Make Your Own Fly Fishing Leaders

It will change your game.

2/11/20254 min read

Growing up and fishing with fly rods (versus fly fishing), I knew the line had to "push" almost weightless flies rather than the fly having the ability to "pull" line off the reel as lures will in conventional fishing. So I knew to build leaders with heavy line at the fly line, tapering to fine line at the end. That's about it. Not much science or knowledge of the physics of motion did I use. I was truly a hillbilly fly fisherman. Short casts, in rivers and creeks averaging three feet deep and my leaders didn't have to be award winning. And they weren't. They were crude. No attention to mixing brands, stiffness and little attention to the weight of the lines I was tying together to create a taper-as long as they were "heavy...to light". I'll note too, that I didn't do much dry fly surface fishing. So "crude" was adequate.

Fast forward to recent years-when I decided to actually fly fish-I drilled down to the actual physics of equipment and terminal tackle. Add this complication, I had never used a fly rod on lakes. In one sense, lakes are easier than creeks and rivers because you're dealing with calm water or wind driven water. Not often (never, yet) have I had to read seams, under currents, swirls, rapids and pools on a lake. On the other hand, fishing sometimes as deep as 11 feet on a lake with a fly rod, boggled my mind. And this type fishing constitutes about 80% of my fly fishing lakes.

I began my "fly fishing lakes" journey by buying (way too many) manufactured tapered leaders. IMO (now) these leaders are designed for dry fly fishing, and since you're only averaging 3-4 feet deep on creeks and rivers, fishing nymphs and streamers you can get by with these same leaders. That never suddenly sink at a sharp rate like you need for I'll say three feet or more depths. Back to building my own leaders. But with a little more study and purpose than my hillbilly formulas.

Here's what disturbed me most about building leaders. I kept finding formulas like this one. Count how many knots that is! My hillbilly formulas were simple. Enough searching, and I found that it's accepted if not expected that building nymph and streamer leaders should be...simple. It's the dry fly leaders that need the taper engineered by a doctorate of engineering, to allow the dry fly to land with barely a ripple. But I dry fly it 20% of the time! Then the next blessing came along. A rather complex creature from Ohio made a bold statement. Complex because when he explains "fly fishing", there's always a whiteboard involved. And much of the time I'm of the opinion that he's overthinking it. So imagine my surprise when he "whiteboarded" a three section leader (not including the one section of tippet). Imagine my celebrating out loud when he added, "But if you're going to dry fly fish, buy the manufactured tapered leaders." (Instead of constructing the multi-knot, multi-headache leader formula just pictured.)
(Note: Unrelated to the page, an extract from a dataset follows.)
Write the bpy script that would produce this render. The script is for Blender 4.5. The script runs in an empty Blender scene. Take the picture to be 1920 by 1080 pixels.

Lake fly fishing begs for a leader that will hinge, as pictured above. Enter the tippet ring. The piece of terminal tackle that I suppose may cause revocation of many pure fly fishermen credentials. And not one-but two-tippet rings! Unexpected bonus-the leader formulas I've used so far of which none are my own formulas, make my fly rod casts look like I've been lake fly fishing as long as I've been conventional fishing! Another bonus-minimal amount of sections...and the tippet rings...allow easy repair of "that section" of leader when you get it caught somewhere on your rotating fly reel, you "wind knot" it, or unprofessionally more like impatiently, jerk it loose from lake rip rap rock and nick the leader. Of course I've never done any of this-I just heard it happens. And of course, only the crude, rough dare I say hillbilly fly fisherman would do such a thing. (Oh wait...) Not a purest fly fisherman. (They actually just won't won't admit these shortcomings.)

Buy ya a stack of Maxima Ultra-green, some Rio fluorocarbon to use at the hinge to the end (because it naturally sinks better than mono) and build your own nymph (subsurface flies) leaders. Go ahead and add some stiffer Maxima clear for your leader butts if you wish, but just know that their clear has more memory than I had at any point in life. And I've always had a great memory! Still got some bucks left over that you don't want to spend on say...silly things like food...buy some Sunset Amnesia for your leader butts. As the name indicates, it has the (no) memory of a child home alone for a time, that let the dog out of the tub and run through the white furniture living room, shaking and shedding the muddy bath water all the way.

Learn a blood knot. Learn a triple surgeons knot. Buy some tippet rings. Build your own subsurface fly fishing leaders. You're welcome.